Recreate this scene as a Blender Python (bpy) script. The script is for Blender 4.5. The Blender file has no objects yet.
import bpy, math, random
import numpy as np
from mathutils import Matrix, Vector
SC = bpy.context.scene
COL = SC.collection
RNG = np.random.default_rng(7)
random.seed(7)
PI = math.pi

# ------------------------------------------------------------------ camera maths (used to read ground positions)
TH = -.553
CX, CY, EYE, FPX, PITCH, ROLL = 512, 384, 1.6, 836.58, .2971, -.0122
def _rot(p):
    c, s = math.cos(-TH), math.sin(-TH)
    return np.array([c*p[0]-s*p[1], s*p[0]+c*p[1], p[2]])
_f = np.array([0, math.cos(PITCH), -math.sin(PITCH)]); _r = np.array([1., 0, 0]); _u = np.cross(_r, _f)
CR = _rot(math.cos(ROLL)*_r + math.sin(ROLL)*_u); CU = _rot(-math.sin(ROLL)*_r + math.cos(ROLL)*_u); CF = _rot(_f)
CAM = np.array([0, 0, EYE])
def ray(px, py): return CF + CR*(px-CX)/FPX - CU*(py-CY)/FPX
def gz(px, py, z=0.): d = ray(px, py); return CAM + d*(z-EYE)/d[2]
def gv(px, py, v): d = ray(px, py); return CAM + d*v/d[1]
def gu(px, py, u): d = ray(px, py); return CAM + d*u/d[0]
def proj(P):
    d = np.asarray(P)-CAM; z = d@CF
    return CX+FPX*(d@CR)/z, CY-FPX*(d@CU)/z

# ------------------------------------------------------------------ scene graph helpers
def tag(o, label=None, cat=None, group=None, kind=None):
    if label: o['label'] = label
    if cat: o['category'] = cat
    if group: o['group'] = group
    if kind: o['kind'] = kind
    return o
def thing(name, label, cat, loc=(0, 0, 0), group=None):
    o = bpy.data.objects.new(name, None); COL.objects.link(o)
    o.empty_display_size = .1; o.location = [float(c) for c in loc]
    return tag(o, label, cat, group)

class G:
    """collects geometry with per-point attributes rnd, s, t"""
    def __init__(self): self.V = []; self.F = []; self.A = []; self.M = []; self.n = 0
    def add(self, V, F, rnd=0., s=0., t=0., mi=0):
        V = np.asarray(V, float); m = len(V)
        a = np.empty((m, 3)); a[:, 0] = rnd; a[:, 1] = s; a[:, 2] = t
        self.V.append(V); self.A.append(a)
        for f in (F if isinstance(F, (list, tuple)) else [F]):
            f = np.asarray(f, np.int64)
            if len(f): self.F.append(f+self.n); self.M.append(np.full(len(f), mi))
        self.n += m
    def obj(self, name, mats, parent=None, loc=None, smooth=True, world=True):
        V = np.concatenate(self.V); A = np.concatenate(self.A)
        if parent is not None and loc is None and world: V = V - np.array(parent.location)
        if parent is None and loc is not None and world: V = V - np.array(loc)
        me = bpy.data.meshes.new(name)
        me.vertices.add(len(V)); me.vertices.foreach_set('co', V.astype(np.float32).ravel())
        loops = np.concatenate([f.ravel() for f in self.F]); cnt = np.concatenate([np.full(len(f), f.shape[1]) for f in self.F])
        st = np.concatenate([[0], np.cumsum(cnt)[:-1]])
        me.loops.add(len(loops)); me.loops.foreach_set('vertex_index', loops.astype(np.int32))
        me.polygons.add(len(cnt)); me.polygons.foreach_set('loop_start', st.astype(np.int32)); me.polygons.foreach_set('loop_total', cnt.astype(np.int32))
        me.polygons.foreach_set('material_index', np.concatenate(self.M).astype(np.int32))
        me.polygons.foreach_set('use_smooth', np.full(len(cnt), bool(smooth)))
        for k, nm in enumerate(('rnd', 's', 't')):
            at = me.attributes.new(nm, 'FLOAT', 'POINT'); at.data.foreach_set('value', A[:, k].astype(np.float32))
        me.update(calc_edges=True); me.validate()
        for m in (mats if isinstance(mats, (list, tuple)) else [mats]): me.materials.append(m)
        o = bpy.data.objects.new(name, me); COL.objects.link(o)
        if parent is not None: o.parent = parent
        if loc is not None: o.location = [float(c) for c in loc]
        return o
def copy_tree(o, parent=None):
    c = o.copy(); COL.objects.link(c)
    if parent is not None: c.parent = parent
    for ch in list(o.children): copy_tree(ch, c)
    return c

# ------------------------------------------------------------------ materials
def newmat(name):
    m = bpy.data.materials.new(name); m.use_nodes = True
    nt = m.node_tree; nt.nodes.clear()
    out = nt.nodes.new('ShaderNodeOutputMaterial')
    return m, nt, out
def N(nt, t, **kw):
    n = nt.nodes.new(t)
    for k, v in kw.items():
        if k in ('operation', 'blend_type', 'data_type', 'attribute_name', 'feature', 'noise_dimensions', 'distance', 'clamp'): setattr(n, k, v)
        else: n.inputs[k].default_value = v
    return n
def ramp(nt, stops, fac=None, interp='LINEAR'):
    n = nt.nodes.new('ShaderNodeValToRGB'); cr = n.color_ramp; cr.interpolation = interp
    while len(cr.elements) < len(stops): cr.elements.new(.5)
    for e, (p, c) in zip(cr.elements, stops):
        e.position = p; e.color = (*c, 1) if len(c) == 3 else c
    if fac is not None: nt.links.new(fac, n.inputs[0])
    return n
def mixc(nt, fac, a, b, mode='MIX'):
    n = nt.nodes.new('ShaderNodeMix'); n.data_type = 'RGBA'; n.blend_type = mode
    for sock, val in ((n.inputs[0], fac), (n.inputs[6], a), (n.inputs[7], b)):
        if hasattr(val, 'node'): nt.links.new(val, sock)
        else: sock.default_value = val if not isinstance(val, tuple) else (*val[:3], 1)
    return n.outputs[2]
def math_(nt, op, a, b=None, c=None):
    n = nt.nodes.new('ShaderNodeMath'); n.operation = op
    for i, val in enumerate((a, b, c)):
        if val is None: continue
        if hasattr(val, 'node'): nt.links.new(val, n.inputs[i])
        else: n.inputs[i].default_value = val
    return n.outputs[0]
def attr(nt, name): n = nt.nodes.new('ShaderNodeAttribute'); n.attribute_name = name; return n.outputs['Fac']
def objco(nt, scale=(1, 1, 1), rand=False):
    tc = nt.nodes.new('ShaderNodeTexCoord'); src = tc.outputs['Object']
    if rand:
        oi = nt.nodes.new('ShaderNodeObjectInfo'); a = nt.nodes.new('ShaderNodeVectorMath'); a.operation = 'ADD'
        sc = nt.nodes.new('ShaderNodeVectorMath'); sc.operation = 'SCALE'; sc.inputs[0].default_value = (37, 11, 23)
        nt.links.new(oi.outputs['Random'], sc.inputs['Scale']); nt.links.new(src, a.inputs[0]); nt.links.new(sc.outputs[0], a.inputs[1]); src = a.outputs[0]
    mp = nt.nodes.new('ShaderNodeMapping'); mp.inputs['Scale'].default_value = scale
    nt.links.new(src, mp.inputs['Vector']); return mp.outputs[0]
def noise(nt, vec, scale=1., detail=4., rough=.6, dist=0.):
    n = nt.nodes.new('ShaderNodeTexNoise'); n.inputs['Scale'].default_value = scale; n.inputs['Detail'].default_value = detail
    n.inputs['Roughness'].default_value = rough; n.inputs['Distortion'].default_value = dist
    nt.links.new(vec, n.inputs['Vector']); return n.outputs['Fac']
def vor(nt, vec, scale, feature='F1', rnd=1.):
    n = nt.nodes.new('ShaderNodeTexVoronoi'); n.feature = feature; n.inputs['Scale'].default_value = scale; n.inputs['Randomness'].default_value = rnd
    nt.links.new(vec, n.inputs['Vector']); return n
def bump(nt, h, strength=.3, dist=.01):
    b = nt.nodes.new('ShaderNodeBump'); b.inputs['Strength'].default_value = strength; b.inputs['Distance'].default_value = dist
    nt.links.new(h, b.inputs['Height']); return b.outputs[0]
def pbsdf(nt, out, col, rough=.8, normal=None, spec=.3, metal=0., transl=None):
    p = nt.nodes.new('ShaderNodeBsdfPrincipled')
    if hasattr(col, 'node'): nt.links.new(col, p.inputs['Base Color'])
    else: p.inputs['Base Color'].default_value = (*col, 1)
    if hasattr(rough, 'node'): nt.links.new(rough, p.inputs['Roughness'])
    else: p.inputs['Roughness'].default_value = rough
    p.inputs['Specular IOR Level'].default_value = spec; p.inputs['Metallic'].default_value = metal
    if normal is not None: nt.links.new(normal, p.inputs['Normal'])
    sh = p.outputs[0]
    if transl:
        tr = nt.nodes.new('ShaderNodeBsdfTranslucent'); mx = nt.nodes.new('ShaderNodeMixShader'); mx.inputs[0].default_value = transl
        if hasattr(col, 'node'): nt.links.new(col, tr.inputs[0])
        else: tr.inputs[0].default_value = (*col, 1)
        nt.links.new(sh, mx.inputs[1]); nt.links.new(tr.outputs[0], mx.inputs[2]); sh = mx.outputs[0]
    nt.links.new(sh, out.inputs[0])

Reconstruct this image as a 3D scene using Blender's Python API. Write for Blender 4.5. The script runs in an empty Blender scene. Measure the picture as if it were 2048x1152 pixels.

DIRECTIVE -
Include the first line, the line containing "PI = math.pi", and every line between them, copied exactly from the material above; output no other line.

CORRECT OUTPUT -
Recreate this scene as a Blender Python (bpy) script. The script is for Blender 4.5. The Blender file has no objects yet.
import bpy, math, random
import numpy as np
from mathutils import Matrix, Vector
SC = bpy.context.scene
COL = SC.collection
RNG = np.random.default_rng(7)
random.seed(7)
PI = math.pi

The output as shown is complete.